Awoke to the feeling of nothing special; another morning, typical routines stash the tarp, fold up the tyvek, strap the bedroll to the pack, and the worst is to bear the incision of the cold by finally getting out of the sleeping bag and stuffing it away at the bottom of the pack. Another morning, arising from a grove of spruce, their roots like knots tied to the soil. The incessant throat chatter of the god damn squirrels. Last night battling with a renegade mouse from the territory of my food bag tired, sleepless delirium between destroy the creature/accept the creature. Crush it. Let it race across your sleeping bag. Falling asleep was my way of sidestepping this ethical quandry. Just another morning; I was cold, I was hungry, I was stiff, I was alone. Hiking out of the spruce grove, along the edge of an avalanche track, the brittle sedges stained by a layer of crisp frost, the sun still not giving the crease of the valley any of its glow. All of this, eventually, a matter of predictability, of fine tuning yourself to what patterns you can see emerging: the all too cold mornings, the slowness of the sun to give heat, the angry hunger, the rocks stabbing at the bottoms of your feet bruising them, the high waterless ridges and the late season dessicated springs, the fleets of clouds threatening and taunting you, the inevitability and futility of climbing up just to go back down. All of this, however, marked by the muscular fluidity of hiking, the mind bending space of a granite chiseled horizon, a three dimensional real world that shifts as you move. The profound satisfactions of a warm beam of light or a cascade of sweet water spilling through a jumble of rocks. Another morning, except that the trail just stops, it doesnt go anymore, it dissipates and fades into a wash of gravel along the side of a road. That quickly, it ends. You walk down the road, take a shower, board a bus and thats it, youve entered another world. The other one has vanished.

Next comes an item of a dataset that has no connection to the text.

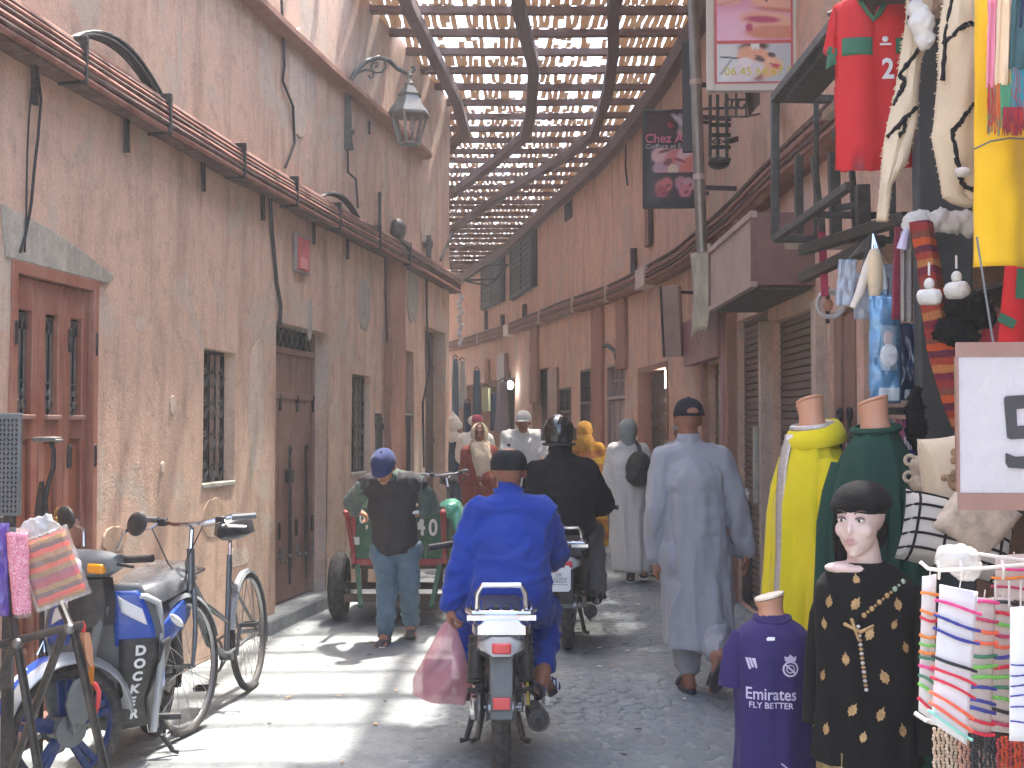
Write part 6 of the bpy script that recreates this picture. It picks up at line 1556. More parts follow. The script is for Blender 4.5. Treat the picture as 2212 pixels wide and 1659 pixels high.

At the border, I made the following thanks:

Four bows in each direction, hands pressed flat together, eyes gazing ahead, focused softly. A bow to the south in thanks to whatever mountain deity has permitted me to travel safely across the ranges. To each river that I have drank from, the water that has always been a gift. Thanks to each high pass that offered glimpses into those remote granite kingdoms and to the companions that helped me cross the high country. A bow to the south is a bow to the doug fir, American dipper, fireweed, manzanita, Clark's nutcracker, foxtail pine, chamise, mules ear, ponderosa pine the whole range of species who greeted me and kept me company.

A bow to the north, from where the big snows emanate, in thanks for allowing me to slip through the hills before winter has closed them down. Thanks for allowing me to witness this turning, this cycle, this transition the great die off of autumn and winter. The clots of ice in the springs, the squirrels dropping cones down, the fireweed gone skeletal brown. A bow to the north acknowledges the onset of harsh conditions, the reality that my time has ended here, that the Cascade winters are truly inhospitable. I bow to the fact of deadly weather by leaving the high country.

A bow to the west, towards the massive geologic activity of the Pacific Rim that has given birth to these ranges. My thanks to the Pacific Plate and the Jaun de Fuca Plate, great and stiff fields of cooled basalt, for colliding with our splendid continent of granite and my thanks to the after effects of subduction, intrusion, uplifting, eruption, cooling, metamorphism, all the eons of time and tons of pressure the torment of underground fires the Sierra rises high because of your work.


And finally, a bow to the east, the direction of home, where I am soon headed and where I began as a kid, where I was forged. My thanks to a family who supplied me with a spirit strong enough to be swallowed in the belly of these mountains, a family to whom I owe everything. My thanks to the lakes, the maples, the morraines the bitter autumns, the boggy summers all the elements that made sense to my skin, especially the wind. My thanks to a league of friends that have poured themselves into me. My thanks to Crystal, whose independence and fearlessness revealed to me what the full potential of alive we can be. Her strength has been a fuel for me. A bow to the east, my home, to where I am headed.